Занимал эту должность Билл Сеггар. К счастью, мы впервые прилетели в Джорджтаун как раз в те дни, когда он совершал один из нечастых визитов в столицу, чтобы запастись на полгода едой, бензином и прочими необходимыми вещами, которые самолетом доставляли туда, где он жил.

Он был высоким, загорелым, крепким мужчиной; по его лицу сетью тянулись глубокие морщины. Сдержанно, чтобы ничем не выдать гордости за свою землю и любовь к ней, он рассказывал о недавно открытых водопадах, о бескрайних пространствах нехоженых лесов, о странной церкви аллилуйя, к которой себя причисляют многие акавайо, о колибри, тапирах и попугаях ара. Билл рассчитал, что должен закончить свои дела в Джорджтауне как раз в те дни, когда мы вернемся из двухнедельной поездки в Рупунуни, и любезно предложил лететь вместе с ним.
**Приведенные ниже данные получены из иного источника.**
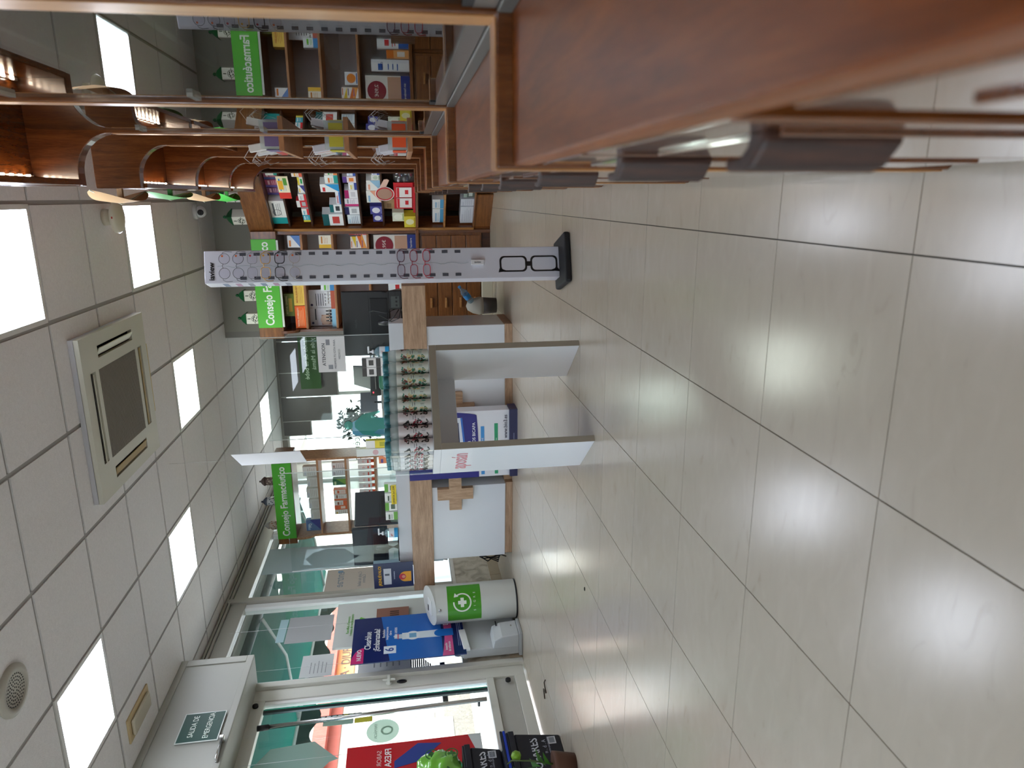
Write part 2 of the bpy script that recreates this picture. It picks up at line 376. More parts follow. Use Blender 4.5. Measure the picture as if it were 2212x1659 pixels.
hd = MB(); hd.lathe([(.024, 0), (.024, .012), (.012, .016)], 16); hd.box(-.011, .011, -.05, .05, .03, .045); hd.box(-.008, .008, -.008, .008, .01, .04); hd.box(-.05, .05, -.008, .008, .03, .042)
hd.build('door_handle', DG, door, (.03, 4.905-4.4, 1.1), (0, PI/2, 0), .003)
MB().lathe([(.0, 0), (.03, 0), (.03, .008), (.02, .012)], 16, sx=1.3, sy=.65).build('lock_plate', BLACK, door, (.03, 4.91-4.4, 1.0), (0, PI/2, 0))
BOXG = plain('#a9a9a0', .5, name='shutter_box_paint')
sb = struct(MB().box(XL-.0, -3.47, 2.6, 5.05, 2.13, HC).build('trim_1', BOXG, bevel=.004))
fr = MB(); fr.box(-3.472, -3.46, 2.6, 5.05, 2.13, 2.18); fr.box(-3.472, -3.46, 2.6, 5.05, 2.62, HC); fr.box(-3.472, -3.46, 4.98, 5.05, 2.18, 2.62)
fr.build('shutter_box_frame', BOXG, sb, bevel=.004)

# ================================================================== RIGHT-HAND WOODEN CABINETS
DY = [-.10, 1.03, 2.064, 3.0, 3.655, 4.61, 5.47, 6.36]; DT = .06
XF, XI, ZLIP, ZLEDGE, ARCH0, ARCH1, CTOP = .039, .2365, .7225, .70, 1.918, 2.055, 2.30
def side_profile(top=None):
    top = top or CTOP
    p = [(XR-.005, .0), (XF+.01, .0), (XF, .012), (XF, ZLIP), (XI, ZLIP), (XI, ARCH0)]
    p += [(x, z) for x, z in arc(XI-.146, ARCH0, .146, 0, 90, 10, ARCH1-ARCH0)][1:]
    p += [(XF+.005, ARCH1), (XF+.005, top), (XR-.005, top)]
    return p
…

Итак, приехав в Джорджтаун, мы тут же с большим воодушевлением стали искать Билла, чтобы узнать, когда отправится самолет. Обнаружили его в гостиничном баре – Билл сидел, мрачно уставившись в стакан рома пополам с имбирным пивом. У него были дурные новости. Он ждал, что заказанные товары доставят на место «дакотой», которая обычно приземлялась в Имбаимадаи, на клочке открытой саванны недалеко от восточной границы бассейна. В сухое время года эта посадочная полоса служила безотказно, однако в сезон дождей ее полностью размывало. Теоретически к середине апреля она должна была подсохнуть, но в тот год случились непредсказуемо сильные ливни, и посадочная полоса превратилась в трясину. Билл собирался назавтра вылететь на амфибии, приземлиться на Мазаруни сразу за саванной в Имбаимадаи, с утра до вечера наблюдать за взлетной полосой и каждый день сообщать по радиосвязи о ее состоянии. Как только она подсохнет, грузовой самолет доставит из Джорджтауна самые необходимые припасы. Разумеется, их надо перевезти в первую очередь, и, если они долетят благополучно, а полоса по-прежнему будет сухой, последним бортом прибудем мы. Нам ничего не оставалось, как угрюмо допить свои коктейли, попрощаться с Биллом и пожелать ему без приключений добраться в Имбаимадаи.